È infatti risaputo che i due si lasciavano trasportare dalla sensualità; addirittura si racconta che la regina era così passionale che subito dopo un parto, invitava calorosamente il marito ai suoi doveri coniugali. I due ebbero 6 figli in totale, tutti destinati a diventare re e regine. Tuttavia, dopo poco tempo dal matrimonio, Filippo divenne un traditore seriale, ebbe numerosissime amanti che lo portavano via dalla corte spesso anche per molti giorni, mentre Giovanna “impazziva” di gelosia: “Nella sua mente entrava il tarlo malefico della gelosia, tanto forte da offuscarle per sempre il pensiero… schiava di un perpetuo delirio amoroso e di una inestinguibile collera, che in tre anni l’aveva condotta completamente fuori di sé”. Questa gelosia accentuava il suo carattere già impetuoso e ribelle, tanto da litigare furiosamente con il marito: gli portava il broncio, faceva ripicche, capitava anche che si picchiassero, poi si gettava nella solitudine e nel pianto isterico, urlava senza motivo, non mangiava per giorni e aveva scatti di rabbia che facevano pensare ad un inizio di pazzia. Morta la regina madre – Isabella di Castiglia – Giovanna sale sul trono e più tardi, nel 1506, insieme al marito e ai 5 figli, viaggiò verso La Coruña. Durante il soggiorno in Castiglia, poi, Filippo morì di tifo, almeno così racconta una tesi, mentre Giovanna si trovava incinta del loro VI figlio. Qui cominciano gli eventi che portarono i potenti dell’epoca, incluso suo padre, a decretare la pazzia di Giovanna dal momento che quello che la regina fece non ebbe nulla di razionale.
Dopo la morte di Filippo, sotto indicazioni di Doña Juana, il suo corpo fu preparato per la sepoltura che però avvenne molto tempo dopo. La reina infatti volle mettere in esposizione i resti del marito e, per molti giorni, si recava presso la camera ardente per guardarlo, toccarlo, abbracciarlo, baciarlo. Obbligava tutta la corte a restare in adorazione davanti all’ormai fetente feretro anche dopo molti giorni dall’ultimo respiro: “A trentasei giorni dalla morte del marito… Giovanna aveva ordinato… di riaprire il feretro… si era chinata sul cadavere… La scomparsa di Filippo aveva ridotto Giovanna ad una confusa creatura senza più alcun contatto con la realtà”. Poi si decise perché partisse il corteo funebre che doveva arrivare a Granada, nella Cappella Reale.
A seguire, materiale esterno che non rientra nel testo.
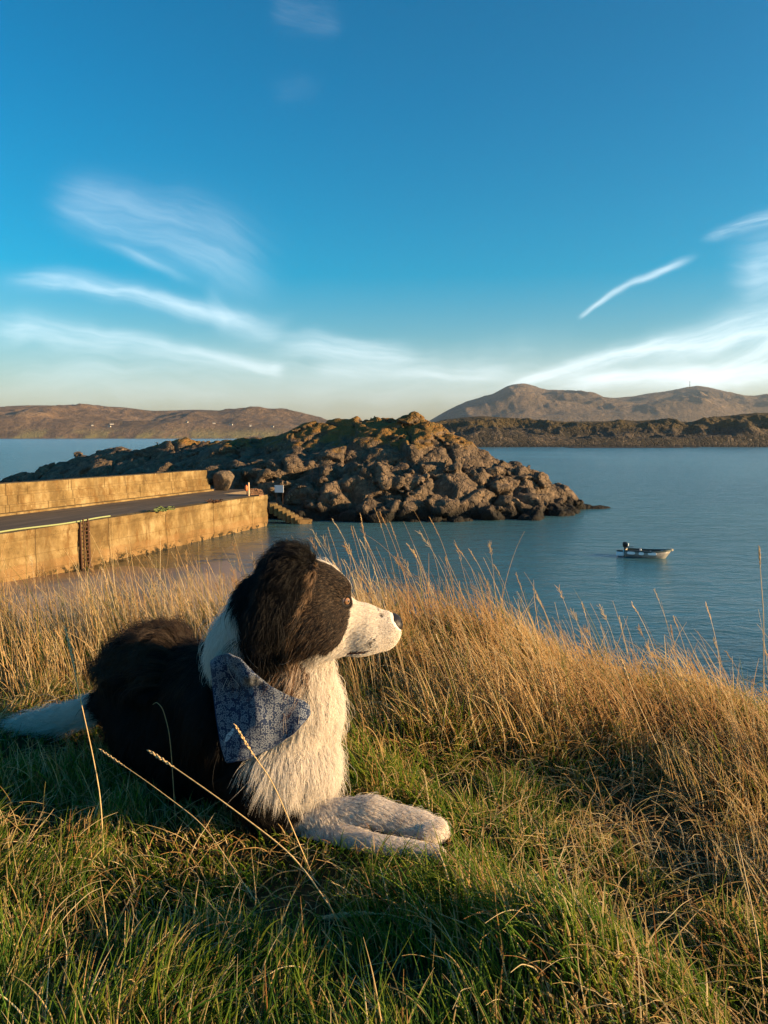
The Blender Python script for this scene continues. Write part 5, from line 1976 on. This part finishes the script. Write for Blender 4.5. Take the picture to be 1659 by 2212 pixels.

Giovanna, che era incinta, volle che il funerale si muovesse a piedi, rigorosamente di notte, a lume di candela, per molti chilometri, sostando di tanto in tanto.
I testi parlano del passaggio macabro tra i villaggi del regno davanti agli occhi attoniti dei cittadini, destando terrore. Davanti a tutto c’era la maestosa bara con all’interno il corpo di Filippo, seguita dall’affranta Giovanna, vestita completamente di nero, che portava al collo le chiavi dei lucchetti che chiudevano la bara del re e che solo lei, ad ogni sosta, poteva aprire e vedere all’interno. Peccato però che, ad ogni apertura, molti accompagnatori del corteo vomitavano per il puzzo che si innalzava e per l’orrore, evidentemente della putrefazione, che vi si poteva scorgere. Ma Giovanna era perdutamente innamorata del suo principe e questo non le importava. Poi ci fu la sepoltura e, subito dopo, Doña Juana venne rinchiusa da suo padre in un convento a Tordesillas perché ritenuta pazza, aveva solo 30 anni, non uscì più da quella prigione. Veniva trattata male, soffriva di ulcere e gonfiori alle gambe, fino al 1555 quando morì in aprile – un Venerdì Santo – e, nonostante rifiutasse più e più volte la confessione anche in punto di morte, pronunciò un’ultima frase: «Cristo che sei in croce, aiutami!», dopo quasi cinquanta anni di prigionia: “Era morta. Erano le sei di mattina… Aveva 75 anni, 5 mesi, 6 giorni. E per 46 anni, 1 mese e 24 giorni era stata segregata e tormentata”. Venne seppellita nella Cappella Reale a Granada dove si trova tutt’ora. Giovanna, detta la loca, che però forse pazza non era, appariva solo come una donna vissuta in un periodo troppo stretto per il suo temperamento.